Thanks to Jim Clift for letting me use his photo

*I'm sure Fred and the boys will forgive us for that spot of Schadenfreude.

That afternoon, whilst walking casually back towards Hugh Town, we became aware that there seemed to be an awful lot of birders heading in the same direction as us. As that sense of *Scillies paranoia set in a birder from a flat over looking the road raised the sash window and like a scene from a Dickens novel shouted out "where's everyone going cor blimey guvnor"  to which he got the reply "we set sail dor Tresco where Sir Richard of Filby has found a Blackpoll Warbler" of course the question was much shorter and the answer equally succinct, but I wanted to add some literary bollocks.  Once again we found ourselves running. 

*the feeling you get when you don't have a CB or are out of range.

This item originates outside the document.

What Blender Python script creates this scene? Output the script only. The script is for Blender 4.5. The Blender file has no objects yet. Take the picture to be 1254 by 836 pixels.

Doesn't really happen nowadays due to modern technology. Next time you visit leave your phone, pager and CB in the flat and head to Watermill - you'll soon know what Scillies Paranoia feels like. 

It was late afternoon by the time we docked and we were pushing our luck, fortunately the bird was on show as soon as we arrived,  in the pines next to the Borough Farm chalets.  
I couldn't find an image of the Blackpoll , the Google image search (for Blackpoll Warbler Scilly 1987) came up with some Blackpolls a picture of the lovely *Carmel Pentecost and a tin of Spaghetti Hoops. 
The Cheshire boys had made it back from Cornwall and to the Blackpoll, but their day was about to get worse when a nearby CB crackled "Swainson's Thrush Longstones"  How we laughed (again) though not too loud, remembering we were staying in their house!

It was nearly dark when we arrived at Longstones and not surprisingly there was no sign of the Swainson's. Fortunately the next morning it performed out in the open for all to see - even the Cheshire lads.
Photo by Dr Pete Wheeler

*Carmel is the girlfriend of Lee Evans and would deservedly have been classed as MILF in the 1980's (had that rather charming acronym existed back then).


Phil Woollen. said...

Would that have been Fred Fearn and Pod Antrobus amongst the Cheshire crew?

Been on many a more recent twitch with those two.

Steve Young and Pete Wheeler respectable?

Marcus Lawson said...

I do believe it was young master Richard Fray who uttered the immortal line "it's the first one since the last one". Happy memories all round.

Rob said...

Don't think Pete Antrobus was there - bizarrely, the first time I met him was a couple of weeks ago at Tarbert on the west coast of Scotland. Pretty sure the Lawson in the house was Andy rather than Marcus. Also fairly certain Julian Hough was in the melee, along with 'Simmo' and Laurence (Pitcher). And Mark, you haven't mentioned that Fred smashed his tripod to bits after getting back from Cot Valley to find that we'd all seen Eye-browed Thrush whilst he was twitching in Cornwall!

Mark said...

You might be right about the other occupants, but Fred's tantrum was the following year. He had returned from Agnes after getting drenched, his CB packed up and when he slammed his tripod down on the table the leg feel off! It was very difficult not to burst out laughing, but the anger on his face suggested that it would not be wise! This was also the year of the Fairy Liquid, kitchen knife incident.

Phil Woollen. said...

Fred us now a respectable business man with his own company - Avian Ecology. Pete works for him as a field ornithologist.